Company Law – Changes to Companies House requirements to be aware of

GEPP

24 April 2024

By Jemma Bennett

The first set of changes under the Economic Crime and Corporate Transparency Act were introduced on 4 March 2024. The act gives Companies House the power to play a more significant role in tackling economic crime and supporting economic growth. Overtime, the measures will lead to improved transparency and more accurate and trusted information on the Companies House Register.

The changes have brought in new responsibilities for:

  • All new and existing company directors.
  • People with significant control of a company (PSCs).
  • Anyone who files on behalf of a company.

The measures include:

  1. More reliable and accurate financial information on the register.
  2. Introducing identity verification for all new and existing registered company directors, people with significant control (PSCs), and those who file on behalf of companies.
  3. Broadening powers to become a more active gatekeeper over company creation and more reliable data.
  4. Providing Companies House with more effective enforcement powers, and increasing our ability to share relevant information with partners.
  5. Enhancing the protection of personal information to protect individuals from fraud and other harm.

The changes are sought to improve the quality of the data on the register. This means that the registrar’s objectives are:

  • To ensure that anyone who is required to deliver a document to the registrar does so.
  • To ensure information contained in the register is accurate and that the register contains everything it ought to contain.
  • To ensure that records kept by the registrar do not create a false or misleading impression to members of public.
  • To prevent companies and others from carrying out unlawful activities or facilitating the carrying out by others of unlawful activities.

What some of these changes mean for you

Registered office addresses

The registered office must be at an appropriate address. An address is an ‘appropriate address’ if, in the ordinary course of events:

  • A document addressed to the company, and delivered there by hand or by post, would be expected to come to the attention of a person acting on behalf of the company.
  • The delivery of documents there is capable of being recorded by obtaining an acknowledgement of delivery.

These changes mean you are not able to use a PO Box as your registered office address.

Statement of lawful purpose

As a new requirement, when you register or ‘incorporate’ a company, the subscribers to the company need to confirm they’re forming the company for a lawful purpose. A company will also need to confirm its intended future activities are lawful on their annual confirmation statement.

The Registrar’s powers

The Registrar will have greater powers to query and challenge information that appears to be incorrect or inconsistent with information that they hold. There will be serious consequences if a company does not respond to a formal request from Companies House for more information which could include:

  • A financial penalty.
  • An annotation on the company’s record.
  • A prosecution.
  • If the registered address is not an appropriate address Companies House will change it to a default address, held at Companies House.

Confirmation Statement Changes

Companies must file a confirmation statement even if there have not been any changes during the review period. Under the act, all new companies need to provide a registered email address when they incorporate from 4 March 2024. Existing companies need to give a registered email address when they file their next confirmation statement, with a statement date from 5 March 2024 onwards.

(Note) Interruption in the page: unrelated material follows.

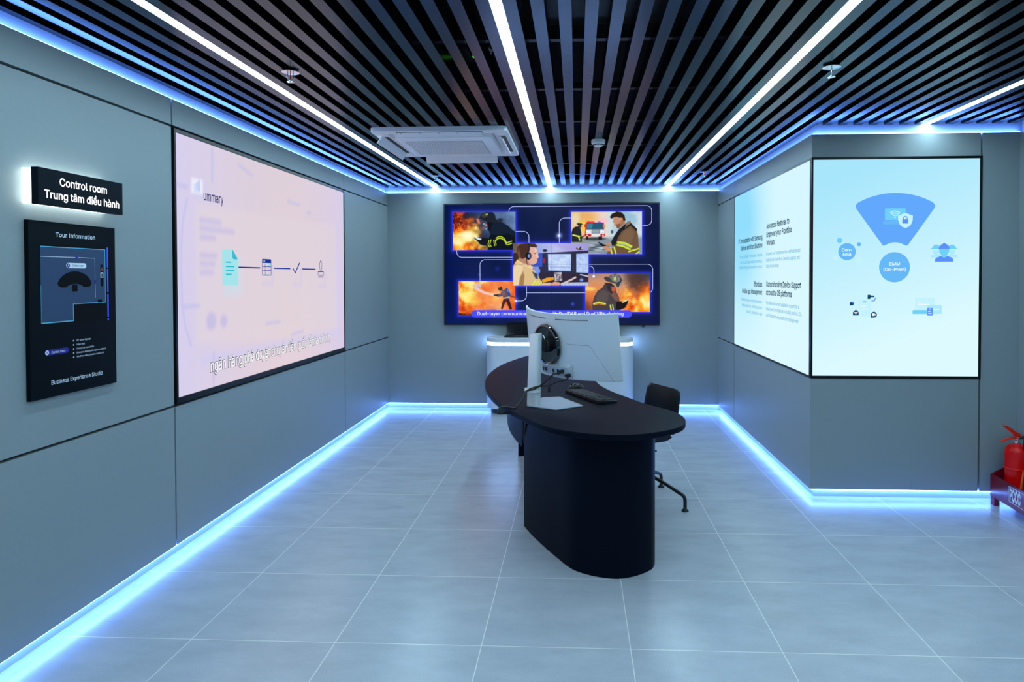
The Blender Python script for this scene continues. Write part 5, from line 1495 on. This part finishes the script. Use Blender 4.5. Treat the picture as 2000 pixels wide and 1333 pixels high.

All companies need to confirm that the intended future activities of the company will be lawful and this will need to be confirmed every year on the confirmation statement.

Identity Verification

For new companies, all directors and people with significant control (PSCs) will need to complete identity verification.

For existing companies, all directors (or equivalent) and PSCs will have a transition period to verify their identity with Companies House.

Anyone acting on behalf of a company will also need to verify their identity before they can file information with Companies House.

Changes to accounts

As part of the journey to modernise and digitise the filing routes, the way accounts are filed at Companies House are changing and this will be done by filing software only. The move to filing accounts by software only will be phased in over the next 2 to 3 years.

Changes to limited partnerships

LPs will need to file their information through an authorised agent (also known as an Authorised Corporate Service Provider) that’s registered with Companies House. This is to make sure the data is trustworthy and fit for purpose.

The new legislation generally applies to all entities registered with Companies House including:

  • Private limited companies.
  • Public limited companies (PLCs).
  • Limited liability companies (LLPs).
  • Limited partnerships (LPs).
  • Community interest companies (CICs).
  • Oversea companies.

The legislation will also apply to anyone who files on behalf of clients such as, accountant and company formation agents.

It is hoped that the changes will allow more enforcement powers for Companies House, and new powers to share data with law enforcement agencies and other government departments.